Commenters saw a contradiction in the company ignoring the first two tenets of the reduce-reuse-recycle waste reduction paradigm.

The controversial water bottles.

The controversial water bottles.

“Mini-bottles are great for those who couldn’t care less about posterity,” said commenter Joel Mielke.

“This is a good lesson folks,” commented Rita Jacinto. “For-profit companies cashing in on the green industry without having any ‘green’ consciousness at all. The Community Recycling Center may have had its problems, but you always knew what they stood for.”

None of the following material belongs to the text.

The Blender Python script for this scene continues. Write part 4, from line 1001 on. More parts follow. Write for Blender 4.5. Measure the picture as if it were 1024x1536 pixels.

Schager said he was merely providing aid to the thirsty. “We thought that after someone’s out there sorting their recycling, a refreshing drink of water would be a nice gesture,” he said, not seeing what all the fuss was about. “It’s amazing, you try to think of something new and they go, ‘What?’”

The company was still giving out the refreshing waters last week, but may not continue the offering.

“Sometimes you learn from the curve,” Schager said. “We’ll have to try something else.”

Strictly confidential

Meanwhile. the company is offering a shredding service for confidential documents. For 30 cents per pound, users may deposit documents in a locked bin at the 10th Street facility. The material is taken to Fortuna for shredding and baling.

Certification of secure disposal is available, and Schager said the service is utilized with confidence by “lots of confidential facilities,” including the county Probation Department.

Onward

Schager pledged to synchronize the ARRC with Arcata’s sensibilities. “We really want to work with the community and make this work,” he said. “We want to be a facility that takes care of their needs in an ecological manner. We’ll learn from it and move on.”